Wednesday - 6/19/2013, 2:00am EDT

A federal worker walks into a piano bar. He goes to order a drink, takes it over to the piano player and says: " Do you know I'm gonna be furloughed Friday?"

The piano player says, "It doesn't ring a bell but if you hum a few bars I may be able to pick it up."

(Sound of laughter)

All of the above was an attempt to introduce you to a furlough ballad, written by a fed who said it is intended to cheer up his colleagues who are being forced to take unpaid vacations. He said it came to him one day as he was thinking about the work of Harry Belafonte.

Who?

What?

Harry Belafonte. The singer?

Yes, the man who rocketed to fame and fortune with tunes like the "Banana Boat Song," who made Day-O a national rallying cry, is still doing it for some people. This obviously includes some feds in need who, in the time of furloughs and pay freezes, continue to channel him.

In March, we heard from a government worker who anticipated being furloughed. He said they could chop his pay, but they couldn't kill his spirit. Or words to that effect.

To get back at the politicians, rally his fellow civil servants and maybe just have a little fun, he wrote the Ballad of the Furloughed. We ran it And the rest is history.

Nothing happened. Congress and the White House didn't make the furloughs go away, and pay continues to be frozen. But it showed a nice spirit which is something.

Now that we are hip deep in furloughs, another fed — a modern day Joan of Arc, except he's a guy who works as a Navy civilian— has proposed let-there-be-song. Again. Same theme, different words. Why not organize a group-sing at the office. It probably won't do anything but annoy the boss, but that in and of itself could be a small victory.

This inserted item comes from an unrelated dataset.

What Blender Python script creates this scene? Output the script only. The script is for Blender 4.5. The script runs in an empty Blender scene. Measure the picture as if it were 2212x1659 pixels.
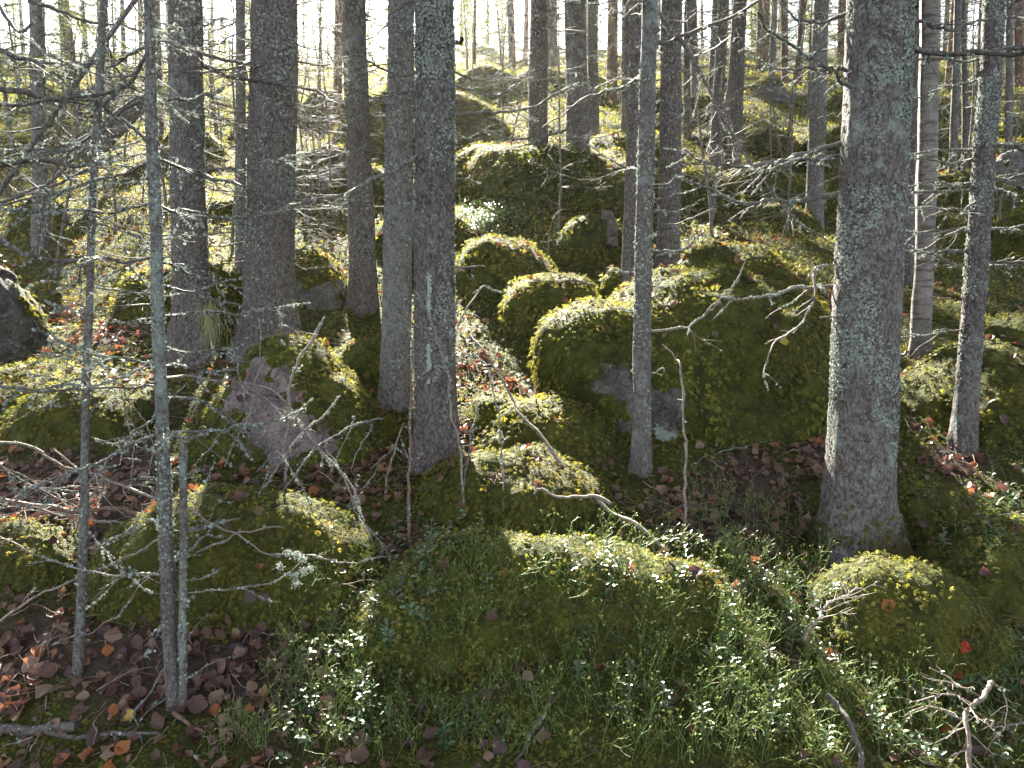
import bpy, math, random
import numpy as np
from mathutils import Vector
from mathutils.bvhtree import BVHTree

random.seed(7)
rng = np.random.default_rng(7)
scene = bpy.context.scene
col = scene.collection
R = math.radians

# ------------------------------------------------------------------ camera
CAM_H = 1.55
PITCH = R(5.0)
FOC = 1671.0            # focal length in units of a 2212 px wide picture
cam_data = bpy.data.cameras.new("camera")
cam_data.sensor_width = 36.0
cam_data.lens = 36.0 * FOC / 2212.0
cam_data.clip_start = 0.05
cam_data.clip_end = 2000.0
cam = bpy.data.objects.new("camera", cam_data)
col.objects.link(cam)
cam.location = (0, 0, CAM_H)
cam.rotation_euler = (R(90) - PITCH, 0, 0)
scene.camera = cam

# ------------------------------------------------------------------ sky, sun, exposure
SUN_AZ, SUN_EL = R(-13.0), R(36.0)       # azimuth from +Y towards +X
world = bpy.data.worlds.new("World")
scene.world = world
world.use_nodes = True
wn = world.node_tree
for n in list(wn.nodes):
    wn.nodes.remove(n)
w_out = wn.nodes.new("ShaderNodeOutputWorld")
w_bg = wn.nodes.new("ShaderNodeBackground")
w_sky = wn.nodes.new("ShaderNodeTexSky")
w_sky.sky_type = 'NISHITA'
w_sky.sun_disc = False
w_sky.sun_elevation = SUN_EL
w_sky.sun_rotation = SUN_AZ
w_sky.air_density = 0.7
w_sky.dust_density = 0.8
w_sky.ozone_density = 1.0
w_bg.inputs['Strength'].default_value = 0.05
w_hsv = wn.nodes.new("ShaderNodeHueSaturation")      # sky colour desaturated so that the shade comes out neutral
w_hsv.inputs['Saturation'].default_value = 0.35
wn.links.new(w_sky.outputs[0], w_hsv.inputs['Color'])
wn.links.new(w_hsv.outputs[0], w_bg.inputs[0])
wn.links.new(w_bg.outputs[0], w_out.inputs[0])

sun_data = bpy.data.lights.new("sun", 'SUN')
sun_data.energy = 5.0
sun_data.angle = R(0.5)
sun_data.color = (1.0, 0.93, 0.80)
sun = bpy.data.objects.new("sun", sun_data)
col.objects.link(sun)
sdir = Vector((math.sin(SUN_AZ) * math.cos(SUN_EL), math.cos(SUN_AZ) * math.cos(SUN_EL), math.sin(SUN_EL)))
sun.rotation_euler = sdir.to_track_quat('Z', 'Y').to_euler()
sun.location = (0, 0, 60)

scene.view_settings.view_transform = 'Standard'
scene.view_settings.look = 'None'
scene.view_settings.gamma = 1.0
scene.view_settings.exposure = 3.6
cy = scene.cycles
cy.max_bounces = 6
cy.diffuse_bounces = 3
cy.glossy_bounces = 2
cy.transmission_bounces = 3
cy.transparent_max_bounces = 8
cy.volume_bounces = 0
cy.sample_clamp_indirect = 6.0
cy.use_denoising = True
cy.caustics_reflective = False
cy.caustics_refractive = False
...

Here goes:

The Furlough Song To the tune of: "The Banana Boat Song"

Fur-lough, Fur-lo-lo-o Friday come and me don't wanna stay home Work all day researchin' Friday come and me don't wanna stay home Write papers til the evenin' come Friday come and we don't wanna stay home

Come, Mister Congressman, pay me salary Friday come and we don't wanna stay home Come, Mister Congressman, pay me salary Friday come and we don't wanna stay home

Fri, me say Fri-day-ay-ay Friday come and we don't wanna stay home Fri, me say Fri-day-ay-ay Friday come and we don't wanna stay home

It's 10 days, 11 days, 12 days ENOUGH! Friday come and we don't wanna stay home It's 10 days, 11 days, 12 days ENOUGH! Friday come and we don't wanna stay home

Come, Mister Congressman, pay me salary Friday come and we don't wanna stay home Come, Mister Congressman, pay me salary Friday come and we don't wanna stay home

Fur-lough, Fur-lo-lo-o Friday come and we don't wanna stay home Fur, me say fur, me say fur, me say fur Me say fur, me say fur-lo-lo-o Friday come and we don't wanna stay home

(New words by Navy Guy)


NEARLY USELESS FACTOID

Compiled by Jack Moore

The word "tornado" comes from a blending of the Spanish words "tronado" (thunderstorm) and "tornar" (to return). Before settling on the term tornado, people used a variety of words to describe the whirling storms, including "storbillion" and (my personal favorite) "twirlblast."

(Source: Wall Street Journal)

(A tip of the hat to a loyal Mike Causey reader and NUF aficionado for today's factoid.)